Job: Each line that holds the string "Blender" counts once; say how many such lines there are and add nothing.

Entries supplied:
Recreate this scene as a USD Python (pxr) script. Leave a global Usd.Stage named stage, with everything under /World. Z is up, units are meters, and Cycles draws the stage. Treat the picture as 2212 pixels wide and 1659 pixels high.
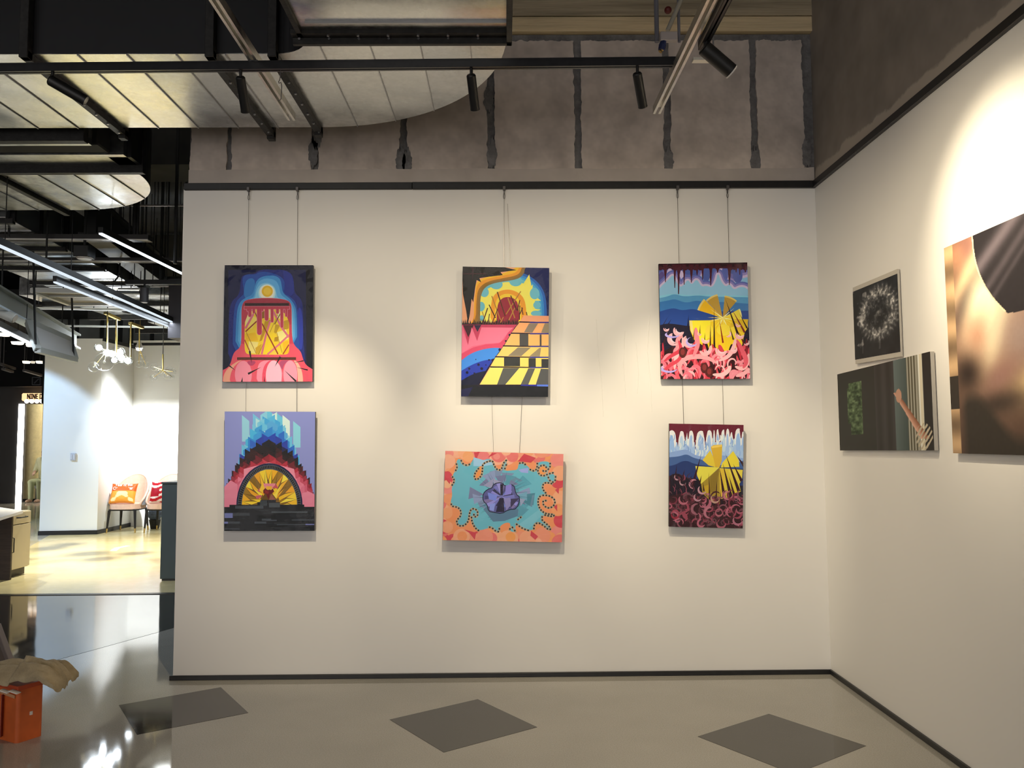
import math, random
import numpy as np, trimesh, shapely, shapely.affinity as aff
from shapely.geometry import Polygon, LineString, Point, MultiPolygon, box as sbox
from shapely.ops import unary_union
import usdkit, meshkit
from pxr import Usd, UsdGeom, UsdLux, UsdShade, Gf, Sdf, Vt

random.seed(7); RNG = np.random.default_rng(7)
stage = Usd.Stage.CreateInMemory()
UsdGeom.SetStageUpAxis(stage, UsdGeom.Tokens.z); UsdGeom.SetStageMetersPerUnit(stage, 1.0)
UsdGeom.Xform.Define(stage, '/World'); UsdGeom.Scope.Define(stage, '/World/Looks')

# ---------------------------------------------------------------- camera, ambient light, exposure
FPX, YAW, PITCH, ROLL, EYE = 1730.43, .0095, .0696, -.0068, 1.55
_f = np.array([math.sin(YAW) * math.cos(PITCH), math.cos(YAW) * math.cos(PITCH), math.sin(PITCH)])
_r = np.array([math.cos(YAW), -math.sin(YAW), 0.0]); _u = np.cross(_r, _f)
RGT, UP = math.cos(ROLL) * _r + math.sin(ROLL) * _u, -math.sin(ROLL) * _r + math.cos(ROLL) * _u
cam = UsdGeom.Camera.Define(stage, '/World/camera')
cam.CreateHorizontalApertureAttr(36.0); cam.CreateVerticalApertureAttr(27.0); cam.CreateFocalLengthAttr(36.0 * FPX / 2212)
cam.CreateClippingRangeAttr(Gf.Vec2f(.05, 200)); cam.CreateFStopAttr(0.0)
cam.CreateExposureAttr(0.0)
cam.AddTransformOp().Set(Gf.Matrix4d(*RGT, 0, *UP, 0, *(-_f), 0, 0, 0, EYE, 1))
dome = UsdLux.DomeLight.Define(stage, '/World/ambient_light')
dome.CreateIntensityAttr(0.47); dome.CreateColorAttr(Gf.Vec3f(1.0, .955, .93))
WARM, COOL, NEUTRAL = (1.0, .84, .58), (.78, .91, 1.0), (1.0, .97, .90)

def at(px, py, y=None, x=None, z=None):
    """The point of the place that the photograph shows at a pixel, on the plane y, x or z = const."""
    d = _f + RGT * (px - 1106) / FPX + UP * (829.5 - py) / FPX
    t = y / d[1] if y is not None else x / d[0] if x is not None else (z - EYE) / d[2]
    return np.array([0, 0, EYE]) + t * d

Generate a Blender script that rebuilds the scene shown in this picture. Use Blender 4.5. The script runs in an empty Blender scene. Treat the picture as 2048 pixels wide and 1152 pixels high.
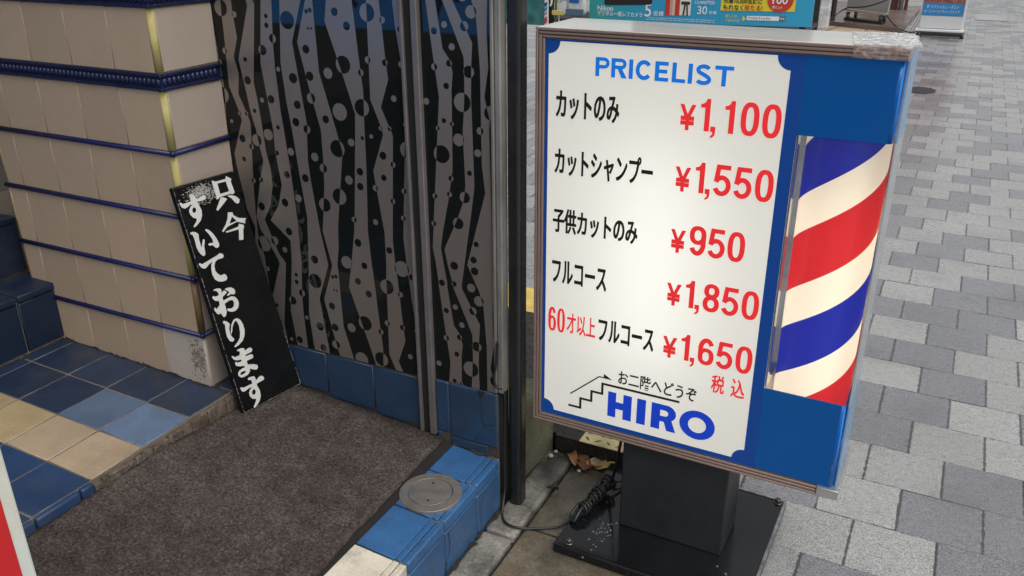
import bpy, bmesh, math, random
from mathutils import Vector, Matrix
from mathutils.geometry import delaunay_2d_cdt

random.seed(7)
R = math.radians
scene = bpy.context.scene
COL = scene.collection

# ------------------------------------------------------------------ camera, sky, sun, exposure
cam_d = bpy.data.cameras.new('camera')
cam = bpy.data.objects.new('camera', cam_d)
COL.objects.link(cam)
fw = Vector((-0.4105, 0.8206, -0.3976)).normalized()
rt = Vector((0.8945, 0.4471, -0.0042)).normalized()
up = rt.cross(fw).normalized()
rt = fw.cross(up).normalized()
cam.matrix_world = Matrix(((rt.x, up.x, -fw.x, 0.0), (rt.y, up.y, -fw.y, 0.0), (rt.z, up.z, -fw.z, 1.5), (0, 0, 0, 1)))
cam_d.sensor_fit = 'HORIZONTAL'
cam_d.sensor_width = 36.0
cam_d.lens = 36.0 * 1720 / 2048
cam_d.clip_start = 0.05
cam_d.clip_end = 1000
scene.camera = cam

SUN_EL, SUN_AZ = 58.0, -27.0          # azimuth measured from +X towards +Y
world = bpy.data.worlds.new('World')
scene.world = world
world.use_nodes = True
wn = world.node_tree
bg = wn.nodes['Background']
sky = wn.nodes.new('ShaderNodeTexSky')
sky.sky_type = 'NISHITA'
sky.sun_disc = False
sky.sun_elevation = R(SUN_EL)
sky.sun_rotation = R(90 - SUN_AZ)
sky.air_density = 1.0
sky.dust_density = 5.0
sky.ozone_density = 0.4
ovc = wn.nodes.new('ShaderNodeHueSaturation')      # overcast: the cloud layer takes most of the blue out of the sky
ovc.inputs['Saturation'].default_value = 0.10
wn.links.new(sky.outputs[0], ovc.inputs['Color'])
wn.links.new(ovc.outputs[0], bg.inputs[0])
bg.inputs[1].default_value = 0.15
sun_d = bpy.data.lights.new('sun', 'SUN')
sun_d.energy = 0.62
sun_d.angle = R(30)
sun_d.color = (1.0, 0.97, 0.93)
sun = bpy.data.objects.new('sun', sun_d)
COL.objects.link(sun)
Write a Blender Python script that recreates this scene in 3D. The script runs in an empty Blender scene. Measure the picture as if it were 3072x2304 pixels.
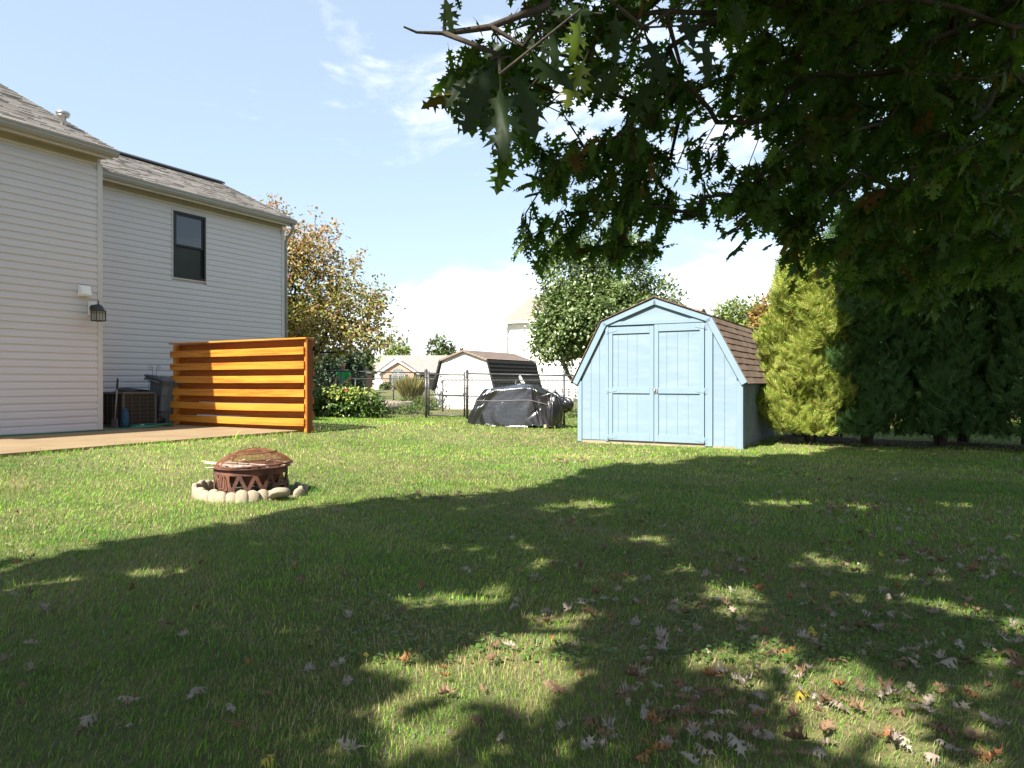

Output of the exercise: 2